Prokuratura Okręgowa w Warszawie bada zawiadomienie CBA o nieprawidłowościach w Instytucie Badawczym Leśnictwa, które spowodowały szkodę ok. 3 mln zł - poinformował PAP rzecznik prokuratury Przemysław Nowak. Były dyrektor Instytutu uznaje zarzuty za kuriozalne.
Również nadzorujący Instytut resort środowiska analizuje doniesienie Centralnego Biura Antykorupcyjnego i wyniki prowadzonej od lutego kontroli, którą zakończono na początku września.
CBA podało, że nieprawidłowości dotyczą realizacji umowy dotyczącej projektu „Leśne Centrum Informacji - platforma informacyjna monitoringu środowiska przyrodniczego”. Ten projekt realizowany jest w ramach unijnego programu operacyjnego Innowacyjna Gospodarka.
Prok. Nowak poinformował w piątek PAP, że trwa postępowanie sprawdzające.
„Nie została jeszcze wydana decyzja ws. wszczęcia lub odnowy wszczęcia śledztwa”
— podał rzecznik.
Rzecznik resortu środowiska Paweł Mikusek zapewnił, że ministerstwo „zawsze poważnie traktuje kontrole przeprowadzane przez organa państwa, w tym CBA, co służy rzetelności, transparentności i celowości wydawania środków publicznych”.
„Główne zarzuty CBA dotyczą umów podpisanych w czasie kierowania IBL przez byłego dyrektora tej instytucji, który nie jest już jej pracownikiem”
— wyjaśnił.
„Analizujemy dokładnie przekazany nam przez CBA protokół i na tej podstawie wyciągniemy wnioski dotyczące działań nadzorczych. Jeżeli odpowiednie organy zwrócą się do MŚ o pomoc w tej sprawie, będziemy służyć wszelką pomocą”
— zadeklarował.
Według CBA wszystko wskazuje na to, że umowę podpisano z naruszeniem zasad uczciwej konkurencji i równego traktowania wykonawców. Zamówienia przeprowadzono w niedopuszczalnych w tych przypadkach trybach - zapytania o cenę i z wolnej ręki. Nie było też możliwości naliczenia kar za nieterminową realizację projektu. Nieprawidłowości dotyczyły sześciu zamówień publicznych, a w finansach Instytutu powstała szkoda w wysokości blisko 3 mln zł.
CBA sprawdzało wybrane zamówienia publiczne IBL i to, jak Instytut rozporządzał mieniem w latach 2011-13. Protokół kontroli został doręczony dyrektorowi Instytutu i podpisany przez niego bez zastrzeżeń - podało Biuro.
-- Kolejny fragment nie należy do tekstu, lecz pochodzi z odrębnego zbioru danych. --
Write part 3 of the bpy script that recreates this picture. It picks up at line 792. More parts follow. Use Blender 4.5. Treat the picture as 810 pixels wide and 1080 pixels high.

W pięcioletniej kadencji 2008-13 dyrektorem Instytutu Badawczego Leśnictwa był prof. Tomasz Zawiła-Niedźwiecki. Od grudnia 2013 r. funkcję pełni prof. Janusz Czerepko. Został powołany na cztery lata.
Prof. Zawiła-Niedźwiecki powiedział w piątek PAP, że nie zna ustaleń kontroli i treści protokołu przekazanego przez CBA.
„Obecny dyrektor IBL powinien wysłuchać zdania osób zaangażowanych w projekt i dać im możliwość odniesienia się do wyników kontroli”
— powiedział.
W jego ocenie zarzuty nieprawidłowości na kwotę 3 mln zł, przy projekcie „Leśnego Centrum Informacyjnego”, który wart był 11 mln zł brzmią kuriozalnie.
„Twierdzę, że wszystko było zgodne z przepisami. Projekt był kontrolowany wielokrotnie, zaraz po wielomilionowym przetargu badał go Urząd Zamówień Publicznych, potem również jednostka wdrażająca programy unijne. „Nie jestem w stanie wyobrazić sobie o co może chodzić w tej sprawie, nie mając dostępu do protokołu”
— powiedział.
Podał, że prokuratura niedawno umorzyła zgłoszoną z doniesienia pracowników IBL sprawę o rzekome nadużycia podczas jego kierowania Instytutem.
Prof. Zawiła-Niedźwiecki jest obecnie doradcą w zespole współpracy międzynarodowej Dyrekcji Generalnej Lasów Państwowych
Do czasu nadania depeszy PAP nie udało się uzyskać wypowiedzi obecnego szefa IBL.
Z ustaleń wewnętrznej kontroli resortu środowiska z maja 2013 r. wynika, że podczas realizacji projektu Leśnego Centrum Informacyjnego wykonawca systemu informatycznego nie wywiązywał się terminowo z zadań wynikających z umowy i przesuwał terminy odbioru poszczególnych etapów.
Instytut Badawczy Leśnictwa jest placówką naukowo-badawczą nadzorowana przez resort środowiska. Działa w nim 8 zakładów badawczych, zatrudnia ponad 200 osób.